- [Exercise brief] From the first line of the data below, repeat each line exactly until you reach the line with "o = link('snow', mesh(V, F+F2), M['fresh_snow']);"; include that line too.

[Scene script records]
::::::::::
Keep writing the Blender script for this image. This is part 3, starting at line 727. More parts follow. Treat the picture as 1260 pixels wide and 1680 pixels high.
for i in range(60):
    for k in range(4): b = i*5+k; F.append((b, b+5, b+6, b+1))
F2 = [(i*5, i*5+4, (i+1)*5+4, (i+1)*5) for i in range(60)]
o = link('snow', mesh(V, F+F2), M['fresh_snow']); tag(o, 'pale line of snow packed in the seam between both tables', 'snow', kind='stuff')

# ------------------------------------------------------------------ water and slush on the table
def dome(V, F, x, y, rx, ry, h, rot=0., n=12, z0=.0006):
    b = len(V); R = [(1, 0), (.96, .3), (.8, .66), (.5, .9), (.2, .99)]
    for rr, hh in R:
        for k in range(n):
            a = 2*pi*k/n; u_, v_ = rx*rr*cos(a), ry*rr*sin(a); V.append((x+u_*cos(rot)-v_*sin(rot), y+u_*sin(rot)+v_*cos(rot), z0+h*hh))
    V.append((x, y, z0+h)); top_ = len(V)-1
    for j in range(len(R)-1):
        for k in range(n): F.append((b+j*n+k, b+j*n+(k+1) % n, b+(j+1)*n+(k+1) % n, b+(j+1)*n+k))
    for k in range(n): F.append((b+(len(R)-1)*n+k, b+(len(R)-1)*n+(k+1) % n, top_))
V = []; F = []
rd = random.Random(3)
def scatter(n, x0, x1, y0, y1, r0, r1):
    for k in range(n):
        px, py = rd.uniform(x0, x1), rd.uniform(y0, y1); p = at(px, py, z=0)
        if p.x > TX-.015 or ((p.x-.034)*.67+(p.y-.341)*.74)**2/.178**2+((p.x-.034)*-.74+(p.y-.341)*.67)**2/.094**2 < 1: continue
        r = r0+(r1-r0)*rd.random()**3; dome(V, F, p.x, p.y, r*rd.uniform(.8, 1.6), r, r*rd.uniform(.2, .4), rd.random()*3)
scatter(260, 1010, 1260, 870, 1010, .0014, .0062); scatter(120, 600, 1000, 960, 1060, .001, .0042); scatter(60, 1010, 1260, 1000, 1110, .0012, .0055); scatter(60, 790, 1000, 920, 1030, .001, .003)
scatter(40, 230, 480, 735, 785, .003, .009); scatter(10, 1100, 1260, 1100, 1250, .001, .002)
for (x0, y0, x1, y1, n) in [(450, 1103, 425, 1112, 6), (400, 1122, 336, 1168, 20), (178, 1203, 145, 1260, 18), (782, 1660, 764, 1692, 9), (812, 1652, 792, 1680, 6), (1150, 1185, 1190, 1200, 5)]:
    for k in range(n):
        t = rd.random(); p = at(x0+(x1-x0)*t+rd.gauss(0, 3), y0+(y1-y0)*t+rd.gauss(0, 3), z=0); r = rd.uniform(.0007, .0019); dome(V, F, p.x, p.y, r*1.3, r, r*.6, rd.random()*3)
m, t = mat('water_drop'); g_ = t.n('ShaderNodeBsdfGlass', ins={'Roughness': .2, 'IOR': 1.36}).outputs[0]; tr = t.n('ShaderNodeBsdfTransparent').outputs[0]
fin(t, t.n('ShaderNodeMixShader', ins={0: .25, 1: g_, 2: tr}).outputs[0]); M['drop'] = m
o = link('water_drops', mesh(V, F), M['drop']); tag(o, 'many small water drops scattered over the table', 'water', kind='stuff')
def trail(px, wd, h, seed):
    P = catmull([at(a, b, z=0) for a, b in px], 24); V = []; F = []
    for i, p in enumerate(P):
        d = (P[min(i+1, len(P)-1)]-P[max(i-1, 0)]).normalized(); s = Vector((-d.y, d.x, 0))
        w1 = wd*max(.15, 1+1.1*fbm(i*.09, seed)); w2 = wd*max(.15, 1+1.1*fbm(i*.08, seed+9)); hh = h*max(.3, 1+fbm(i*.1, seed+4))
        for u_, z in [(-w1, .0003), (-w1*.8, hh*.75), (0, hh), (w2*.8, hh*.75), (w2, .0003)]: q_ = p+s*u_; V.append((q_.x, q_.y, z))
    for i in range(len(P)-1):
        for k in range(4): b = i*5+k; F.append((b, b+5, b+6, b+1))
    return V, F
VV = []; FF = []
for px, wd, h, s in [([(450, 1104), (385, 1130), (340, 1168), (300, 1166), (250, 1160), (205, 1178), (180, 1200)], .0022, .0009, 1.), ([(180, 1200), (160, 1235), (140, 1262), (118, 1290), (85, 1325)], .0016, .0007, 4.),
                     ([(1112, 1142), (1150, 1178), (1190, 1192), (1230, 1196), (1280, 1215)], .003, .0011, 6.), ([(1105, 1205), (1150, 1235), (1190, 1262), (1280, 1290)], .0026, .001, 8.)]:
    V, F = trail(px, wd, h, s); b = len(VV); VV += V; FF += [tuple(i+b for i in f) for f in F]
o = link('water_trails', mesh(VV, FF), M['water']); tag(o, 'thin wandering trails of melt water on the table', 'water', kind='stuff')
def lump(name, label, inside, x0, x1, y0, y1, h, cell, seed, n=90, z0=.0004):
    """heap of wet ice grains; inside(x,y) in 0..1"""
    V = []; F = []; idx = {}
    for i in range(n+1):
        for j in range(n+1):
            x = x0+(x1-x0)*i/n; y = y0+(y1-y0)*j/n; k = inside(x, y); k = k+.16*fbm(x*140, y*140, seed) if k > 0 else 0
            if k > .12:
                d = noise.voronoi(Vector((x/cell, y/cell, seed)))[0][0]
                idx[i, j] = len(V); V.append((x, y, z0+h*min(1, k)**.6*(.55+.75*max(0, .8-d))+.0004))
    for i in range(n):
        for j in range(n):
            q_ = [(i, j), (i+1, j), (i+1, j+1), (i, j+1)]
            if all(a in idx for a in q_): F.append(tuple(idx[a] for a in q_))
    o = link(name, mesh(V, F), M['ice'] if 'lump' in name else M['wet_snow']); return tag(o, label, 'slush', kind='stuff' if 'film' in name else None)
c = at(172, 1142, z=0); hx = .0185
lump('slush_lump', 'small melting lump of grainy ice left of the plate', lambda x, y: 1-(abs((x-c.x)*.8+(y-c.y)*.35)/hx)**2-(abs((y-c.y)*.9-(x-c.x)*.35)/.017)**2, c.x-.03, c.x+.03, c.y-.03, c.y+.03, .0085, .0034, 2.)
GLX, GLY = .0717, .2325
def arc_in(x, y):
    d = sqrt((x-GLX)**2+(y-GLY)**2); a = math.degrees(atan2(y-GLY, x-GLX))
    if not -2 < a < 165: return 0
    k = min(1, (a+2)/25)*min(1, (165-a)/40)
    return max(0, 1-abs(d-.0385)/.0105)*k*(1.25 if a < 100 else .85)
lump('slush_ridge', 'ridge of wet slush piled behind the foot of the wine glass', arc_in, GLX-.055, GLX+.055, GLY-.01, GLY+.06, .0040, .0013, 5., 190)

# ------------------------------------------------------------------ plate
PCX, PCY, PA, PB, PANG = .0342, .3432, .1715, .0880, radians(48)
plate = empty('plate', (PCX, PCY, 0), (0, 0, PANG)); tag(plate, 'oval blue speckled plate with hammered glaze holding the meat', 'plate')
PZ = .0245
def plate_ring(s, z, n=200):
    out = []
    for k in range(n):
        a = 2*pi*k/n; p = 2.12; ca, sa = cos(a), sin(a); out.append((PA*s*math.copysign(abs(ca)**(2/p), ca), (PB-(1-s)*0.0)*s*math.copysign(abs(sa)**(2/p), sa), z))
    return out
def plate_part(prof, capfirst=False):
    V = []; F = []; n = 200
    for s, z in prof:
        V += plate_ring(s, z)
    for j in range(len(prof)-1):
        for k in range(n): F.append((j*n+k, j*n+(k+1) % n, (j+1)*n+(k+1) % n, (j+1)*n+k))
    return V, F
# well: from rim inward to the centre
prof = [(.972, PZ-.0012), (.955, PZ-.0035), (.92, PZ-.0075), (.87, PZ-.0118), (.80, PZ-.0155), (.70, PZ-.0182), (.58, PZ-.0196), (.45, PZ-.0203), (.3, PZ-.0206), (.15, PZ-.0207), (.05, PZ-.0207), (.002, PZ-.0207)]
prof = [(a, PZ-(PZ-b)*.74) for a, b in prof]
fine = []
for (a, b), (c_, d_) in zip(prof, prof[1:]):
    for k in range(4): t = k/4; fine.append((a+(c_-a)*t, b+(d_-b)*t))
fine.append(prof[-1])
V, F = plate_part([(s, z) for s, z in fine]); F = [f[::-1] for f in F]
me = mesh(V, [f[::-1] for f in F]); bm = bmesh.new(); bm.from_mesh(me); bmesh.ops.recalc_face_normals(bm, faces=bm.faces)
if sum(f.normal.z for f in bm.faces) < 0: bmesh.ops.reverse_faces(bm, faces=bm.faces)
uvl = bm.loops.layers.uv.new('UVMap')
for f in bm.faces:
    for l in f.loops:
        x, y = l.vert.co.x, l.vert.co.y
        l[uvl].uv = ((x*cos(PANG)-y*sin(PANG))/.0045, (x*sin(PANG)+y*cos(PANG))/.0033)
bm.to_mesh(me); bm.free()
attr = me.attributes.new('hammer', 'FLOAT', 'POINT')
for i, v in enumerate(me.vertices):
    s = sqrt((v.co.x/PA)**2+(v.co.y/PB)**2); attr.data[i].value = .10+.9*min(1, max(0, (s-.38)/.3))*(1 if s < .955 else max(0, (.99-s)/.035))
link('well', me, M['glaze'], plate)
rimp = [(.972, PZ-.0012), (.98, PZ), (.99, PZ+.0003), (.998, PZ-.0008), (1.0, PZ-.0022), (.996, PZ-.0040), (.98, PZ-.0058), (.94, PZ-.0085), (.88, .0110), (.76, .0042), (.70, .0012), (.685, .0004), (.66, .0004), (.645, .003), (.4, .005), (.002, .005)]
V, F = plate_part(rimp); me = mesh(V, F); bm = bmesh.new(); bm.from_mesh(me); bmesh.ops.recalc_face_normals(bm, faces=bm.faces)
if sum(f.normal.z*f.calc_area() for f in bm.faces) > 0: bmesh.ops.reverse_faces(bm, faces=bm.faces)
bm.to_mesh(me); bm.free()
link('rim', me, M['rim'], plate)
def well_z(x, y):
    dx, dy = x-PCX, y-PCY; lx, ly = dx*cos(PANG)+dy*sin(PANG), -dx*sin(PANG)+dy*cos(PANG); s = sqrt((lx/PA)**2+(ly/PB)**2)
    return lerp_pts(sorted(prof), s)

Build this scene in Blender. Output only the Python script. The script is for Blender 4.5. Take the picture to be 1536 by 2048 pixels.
::::::::::
- [Result of the exercise]
Keep writing the Blender script for this image. This is part 3, starting at line 727. More parts follow. Treat the picture as 1260 pixels wide and 1680 pixels high.
for i in range(60):
    for k in range(4): b = i*5+k; F.append((b, b+5, b+6, b+1))
F2 = [(i*5, i*5+4, (i+1)*5+4, (i+1)*5) for i in range(60)]
o = link('snow', mesh(V, F+F2), M['fresh_snow']); tag(o, 'pale line of snow packed in the seam between both tables', 'snow', kind='stuff')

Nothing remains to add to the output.